What you have to do:
Lines holding the string "pixels" are the ones to copy; find them all in the data.

Data for processing:
>>>

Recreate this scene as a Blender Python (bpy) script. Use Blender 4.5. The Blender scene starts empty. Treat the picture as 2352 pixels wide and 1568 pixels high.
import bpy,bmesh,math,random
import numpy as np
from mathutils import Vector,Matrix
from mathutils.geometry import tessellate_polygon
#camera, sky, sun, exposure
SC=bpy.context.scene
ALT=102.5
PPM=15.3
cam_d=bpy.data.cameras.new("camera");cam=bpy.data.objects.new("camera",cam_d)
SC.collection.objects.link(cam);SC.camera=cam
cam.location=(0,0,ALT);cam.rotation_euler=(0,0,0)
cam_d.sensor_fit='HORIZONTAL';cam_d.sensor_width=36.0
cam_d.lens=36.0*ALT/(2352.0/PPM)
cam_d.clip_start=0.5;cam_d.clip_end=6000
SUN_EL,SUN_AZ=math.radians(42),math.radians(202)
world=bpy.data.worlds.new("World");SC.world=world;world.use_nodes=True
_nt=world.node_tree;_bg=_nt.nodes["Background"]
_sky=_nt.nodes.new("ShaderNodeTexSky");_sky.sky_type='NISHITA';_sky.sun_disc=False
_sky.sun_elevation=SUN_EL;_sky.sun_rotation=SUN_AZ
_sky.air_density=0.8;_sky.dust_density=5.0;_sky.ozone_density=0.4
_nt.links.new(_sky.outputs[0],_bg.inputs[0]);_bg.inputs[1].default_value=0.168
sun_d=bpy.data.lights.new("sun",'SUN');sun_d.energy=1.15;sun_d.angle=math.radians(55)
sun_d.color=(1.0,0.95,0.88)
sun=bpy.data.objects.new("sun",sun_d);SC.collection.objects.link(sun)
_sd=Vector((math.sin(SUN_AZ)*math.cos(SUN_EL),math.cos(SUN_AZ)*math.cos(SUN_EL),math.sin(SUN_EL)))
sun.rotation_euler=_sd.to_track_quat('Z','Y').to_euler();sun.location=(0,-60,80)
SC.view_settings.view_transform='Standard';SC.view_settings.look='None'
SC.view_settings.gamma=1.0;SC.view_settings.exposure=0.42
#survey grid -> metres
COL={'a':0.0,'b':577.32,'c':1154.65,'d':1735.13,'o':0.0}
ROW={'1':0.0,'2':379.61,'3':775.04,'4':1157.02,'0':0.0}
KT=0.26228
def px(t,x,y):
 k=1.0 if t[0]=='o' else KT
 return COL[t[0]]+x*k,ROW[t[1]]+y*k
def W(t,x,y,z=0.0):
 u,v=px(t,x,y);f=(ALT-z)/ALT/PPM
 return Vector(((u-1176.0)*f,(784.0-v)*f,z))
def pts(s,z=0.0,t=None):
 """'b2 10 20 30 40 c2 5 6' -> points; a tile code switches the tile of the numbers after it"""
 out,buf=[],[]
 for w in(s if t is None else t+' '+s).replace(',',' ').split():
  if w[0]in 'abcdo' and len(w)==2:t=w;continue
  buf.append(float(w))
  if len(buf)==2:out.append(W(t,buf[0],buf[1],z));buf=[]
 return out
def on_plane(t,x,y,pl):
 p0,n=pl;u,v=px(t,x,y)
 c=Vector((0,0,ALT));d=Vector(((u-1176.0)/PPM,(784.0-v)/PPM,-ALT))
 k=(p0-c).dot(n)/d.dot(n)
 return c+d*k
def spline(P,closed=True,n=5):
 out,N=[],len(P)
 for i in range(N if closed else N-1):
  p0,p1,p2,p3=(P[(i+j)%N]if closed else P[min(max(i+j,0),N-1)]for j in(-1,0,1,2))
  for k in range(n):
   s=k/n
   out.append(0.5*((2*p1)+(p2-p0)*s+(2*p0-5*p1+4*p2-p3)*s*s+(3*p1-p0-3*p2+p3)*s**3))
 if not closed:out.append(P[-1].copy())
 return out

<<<
>>>

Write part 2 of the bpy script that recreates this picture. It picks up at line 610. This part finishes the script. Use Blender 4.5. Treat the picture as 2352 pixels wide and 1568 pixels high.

<<<

Task solution:
Recreate this scene as a Blender Python (bpy) script. Use Blender 4.5. The Blender scene starts empty. Treat the picture as 2352 pixels wide and 1568 pixels high.
Write part 2 of the bpy script that recreates this picture. It picks up at line 610. This part finishes the script. Use Blender 4.5. Treat the picture as 2352 pixels wide and 1568 pixels high.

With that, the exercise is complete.